One unfortunate consequence of the standard life experience for 20-somethings is the “hook up culture” where night life is treated as a hunting ground for short-term sexual partners. There is now a lot of scientific research from respectable relationship and social researchers, as well as anecdotal evidence from less respectable “pick-up artists” that one can peruse and contrast with their life experience. Actually, considering that some pick-up artists have thousands of case examples (forgive the vulgarity but it’s reality at the moment), it becomes less anecdotal.

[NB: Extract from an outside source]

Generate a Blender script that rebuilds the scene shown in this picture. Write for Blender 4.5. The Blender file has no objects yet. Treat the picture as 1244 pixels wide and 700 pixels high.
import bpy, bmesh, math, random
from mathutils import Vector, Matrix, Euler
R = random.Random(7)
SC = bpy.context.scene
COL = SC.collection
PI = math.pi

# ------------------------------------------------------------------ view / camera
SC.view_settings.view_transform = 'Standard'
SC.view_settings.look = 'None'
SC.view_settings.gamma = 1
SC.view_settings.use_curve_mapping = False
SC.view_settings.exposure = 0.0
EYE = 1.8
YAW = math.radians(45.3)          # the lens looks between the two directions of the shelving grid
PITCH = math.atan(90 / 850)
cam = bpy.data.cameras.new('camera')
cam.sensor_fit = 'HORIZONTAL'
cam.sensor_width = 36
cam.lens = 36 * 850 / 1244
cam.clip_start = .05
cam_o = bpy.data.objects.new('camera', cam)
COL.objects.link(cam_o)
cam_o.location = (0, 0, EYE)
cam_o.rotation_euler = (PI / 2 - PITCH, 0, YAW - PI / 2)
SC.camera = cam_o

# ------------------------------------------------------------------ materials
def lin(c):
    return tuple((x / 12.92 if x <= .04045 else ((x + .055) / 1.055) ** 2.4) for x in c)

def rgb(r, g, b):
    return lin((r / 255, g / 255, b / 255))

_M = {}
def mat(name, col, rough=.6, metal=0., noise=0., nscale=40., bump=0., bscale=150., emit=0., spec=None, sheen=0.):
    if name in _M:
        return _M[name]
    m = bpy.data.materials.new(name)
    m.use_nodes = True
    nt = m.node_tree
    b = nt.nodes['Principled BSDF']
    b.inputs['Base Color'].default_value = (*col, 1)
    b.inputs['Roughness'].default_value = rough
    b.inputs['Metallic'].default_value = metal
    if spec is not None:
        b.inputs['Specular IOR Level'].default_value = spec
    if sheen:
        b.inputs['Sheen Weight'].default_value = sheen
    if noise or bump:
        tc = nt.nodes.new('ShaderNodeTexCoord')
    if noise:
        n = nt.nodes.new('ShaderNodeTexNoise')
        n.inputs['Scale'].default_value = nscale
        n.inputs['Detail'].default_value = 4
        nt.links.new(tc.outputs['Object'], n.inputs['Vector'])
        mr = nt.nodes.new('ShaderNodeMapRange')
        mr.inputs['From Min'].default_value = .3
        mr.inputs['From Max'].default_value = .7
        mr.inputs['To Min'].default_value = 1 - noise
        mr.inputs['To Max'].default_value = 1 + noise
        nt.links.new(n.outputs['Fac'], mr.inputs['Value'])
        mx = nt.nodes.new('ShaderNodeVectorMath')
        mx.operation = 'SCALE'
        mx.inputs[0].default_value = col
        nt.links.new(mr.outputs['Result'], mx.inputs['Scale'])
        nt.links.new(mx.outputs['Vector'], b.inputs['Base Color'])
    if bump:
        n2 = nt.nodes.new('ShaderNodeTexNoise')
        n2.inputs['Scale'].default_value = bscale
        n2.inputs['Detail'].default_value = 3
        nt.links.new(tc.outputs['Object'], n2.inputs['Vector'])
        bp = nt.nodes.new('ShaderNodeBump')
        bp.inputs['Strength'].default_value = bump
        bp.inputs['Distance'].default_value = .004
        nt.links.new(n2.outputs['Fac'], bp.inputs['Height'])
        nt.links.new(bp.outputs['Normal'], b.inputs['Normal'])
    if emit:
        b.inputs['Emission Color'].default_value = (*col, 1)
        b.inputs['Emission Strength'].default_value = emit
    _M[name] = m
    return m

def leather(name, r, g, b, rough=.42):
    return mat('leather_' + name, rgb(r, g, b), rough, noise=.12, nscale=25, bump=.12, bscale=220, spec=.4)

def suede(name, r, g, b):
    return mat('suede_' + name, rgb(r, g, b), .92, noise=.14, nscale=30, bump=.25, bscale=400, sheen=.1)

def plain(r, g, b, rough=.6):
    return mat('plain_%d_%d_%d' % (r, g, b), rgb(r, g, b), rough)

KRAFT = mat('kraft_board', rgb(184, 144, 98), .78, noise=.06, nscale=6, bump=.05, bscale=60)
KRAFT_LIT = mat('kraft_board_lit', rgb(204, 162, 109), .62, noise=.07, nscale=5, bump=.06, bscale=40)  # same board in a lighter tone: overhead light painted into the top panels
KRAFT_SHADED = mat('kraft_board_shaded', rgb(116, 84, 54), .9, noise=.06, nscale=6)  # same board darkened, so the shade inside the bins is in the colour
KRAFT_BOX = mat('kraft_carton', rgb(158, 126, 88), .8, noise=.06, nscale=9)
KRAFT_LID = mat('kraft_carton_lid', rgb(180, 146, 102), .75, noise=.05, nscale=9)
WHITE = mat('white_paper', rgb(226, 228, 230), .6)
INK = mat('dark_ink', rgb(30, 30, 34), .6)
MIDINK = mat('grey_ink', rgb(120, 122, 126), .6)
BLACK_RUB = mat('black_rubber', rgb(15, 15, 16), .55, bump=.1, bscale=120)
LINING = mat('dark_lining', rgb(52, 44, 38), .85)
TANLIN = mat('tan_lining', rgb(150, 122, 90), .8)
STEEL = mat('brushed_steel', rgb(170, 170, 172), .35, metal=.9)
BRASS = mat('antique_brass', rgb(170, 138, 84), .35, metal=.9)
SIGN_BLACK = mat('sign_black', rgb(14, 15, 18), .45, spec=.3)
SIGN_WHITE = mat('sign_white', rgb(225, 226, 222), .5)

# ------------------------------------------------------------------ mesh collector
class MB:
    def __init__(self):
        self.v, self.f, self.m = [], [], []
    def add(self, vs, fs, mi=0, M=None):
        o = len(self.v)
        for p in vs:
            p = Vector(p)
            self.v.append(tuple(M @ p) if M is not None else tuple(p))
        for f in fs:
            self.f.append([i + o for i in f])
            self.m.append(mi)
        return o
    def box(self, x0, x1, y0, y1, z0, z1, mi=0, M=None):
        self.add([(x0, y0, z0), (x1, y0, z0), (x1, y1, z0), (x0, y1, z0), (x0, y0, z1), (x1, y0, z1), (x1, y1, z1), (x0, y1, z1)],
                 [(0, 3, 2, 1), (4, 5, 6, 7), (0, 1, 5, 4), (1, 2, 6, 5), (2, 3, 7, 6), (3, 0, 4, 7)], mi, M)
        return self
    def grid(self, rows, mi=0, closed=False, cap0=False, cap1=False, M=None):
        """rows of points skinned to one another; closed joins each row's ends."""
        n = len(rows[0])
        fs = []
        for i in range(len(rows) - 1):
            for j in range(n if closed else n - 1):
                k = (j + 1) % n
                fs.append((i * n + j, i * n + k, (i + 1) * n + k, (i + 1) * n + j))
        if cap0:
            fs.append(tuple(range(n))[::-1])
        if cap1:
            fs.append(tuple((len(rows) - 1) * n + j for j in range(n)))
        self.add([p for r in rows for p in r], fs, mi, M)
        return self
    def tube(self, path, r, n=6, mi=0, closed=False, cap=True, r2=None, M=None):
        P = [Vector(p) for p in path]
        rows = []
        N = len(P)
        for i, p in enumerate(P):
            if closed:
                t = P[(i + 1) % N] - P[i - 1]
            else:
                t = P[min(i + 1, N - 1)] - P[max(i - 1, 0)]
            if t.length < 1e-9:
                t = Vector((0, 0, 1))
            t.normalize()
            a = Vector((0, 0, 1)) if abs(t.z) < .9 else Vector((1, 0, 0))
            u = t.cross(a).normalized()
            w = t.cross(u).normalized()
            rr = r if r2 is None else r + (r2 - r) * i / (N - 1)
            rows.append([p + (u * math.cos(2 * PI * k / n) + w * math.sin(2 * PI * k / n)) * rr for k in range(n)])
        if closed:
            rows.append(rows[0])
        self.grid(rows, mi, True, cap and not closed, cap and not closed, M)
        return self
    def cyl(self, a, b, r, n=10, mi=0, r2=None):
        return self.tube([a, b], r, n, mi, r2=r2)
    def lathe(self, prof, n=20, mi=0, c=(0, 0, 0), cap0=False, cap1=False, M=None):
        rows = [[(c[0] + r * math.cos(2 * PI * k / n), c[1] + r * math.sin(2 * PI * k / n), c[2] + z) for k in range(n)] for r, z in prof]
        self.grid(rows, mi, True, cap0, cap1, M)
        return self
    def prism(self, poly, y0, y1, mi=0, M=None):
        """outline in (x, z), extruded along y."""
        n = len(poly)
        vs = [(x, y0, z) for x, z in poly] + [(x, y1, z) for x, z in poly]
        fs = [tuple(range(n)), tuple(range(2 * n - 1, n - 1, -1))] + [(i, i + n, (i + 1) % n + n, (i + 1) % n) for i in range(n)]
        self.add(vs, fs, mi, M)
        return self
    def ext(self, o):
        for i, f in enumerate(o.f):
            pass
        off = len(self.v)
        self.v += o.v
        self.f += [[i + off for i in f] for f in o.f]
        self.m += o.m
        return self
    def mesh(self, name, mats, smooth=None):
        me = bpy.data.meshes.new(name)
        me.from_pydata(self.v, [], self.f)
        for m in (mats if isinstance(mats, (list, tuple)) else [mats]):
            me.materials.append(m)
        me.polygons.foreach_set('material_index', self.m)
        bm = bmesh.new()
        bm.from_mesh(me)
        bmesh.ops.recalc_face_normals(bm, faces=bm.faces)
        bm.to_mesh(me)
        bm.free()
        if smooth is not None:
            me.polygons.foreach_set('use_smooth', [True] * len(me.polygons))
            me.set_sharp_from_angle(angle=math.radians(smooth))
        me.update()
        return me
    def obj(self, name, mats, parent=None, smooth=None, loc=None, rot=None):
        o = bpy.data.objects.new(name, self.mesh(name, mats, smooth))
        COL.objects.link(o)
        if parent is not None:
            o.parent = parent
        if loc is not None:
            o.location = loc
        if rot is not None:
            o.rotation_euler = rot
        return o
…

What shines out in both bodies of literature, and that any male who has successfully earned the romantic interest of a female can attest to, is that comfort and qualification (I like being with this man, he is fun and intriguing, and he fits my standards for a partner) have to be present before a woman commits to a relationship. Most overtures happen too soon or too late, with that comfort and knowledge totally absent due to the man being unnatural thanks to a voice in his head obsessing over how to make the overture. Men in turn are not terribly interested to pouring themselves out to a woman if her responses to basic attempts at conversation, invitations to socialize, and later online communication are confusing, bland, or non-existent.

God comes first, and He puts people in our lives for a reason. Let’s be in the world but not of the world by paying attention to it without disqualifying every possible spouse that’s actually in our lives with standards created by the world. If you’re prioritizing career, accept that it’s going to take a lot of activities when you’re exhausted from work to meet new people. Accept too that the vast majority of your interactions with people need to be purely social with no ulterior agenda. Guys need to take the risk of breaking comfortable habits and making themselves vulnerable. Women need to take the risk of giving a man who doesn’t fit their abstract ideas of the future a chance, accepting that real love and short-lived emotional fervour are two completely different things.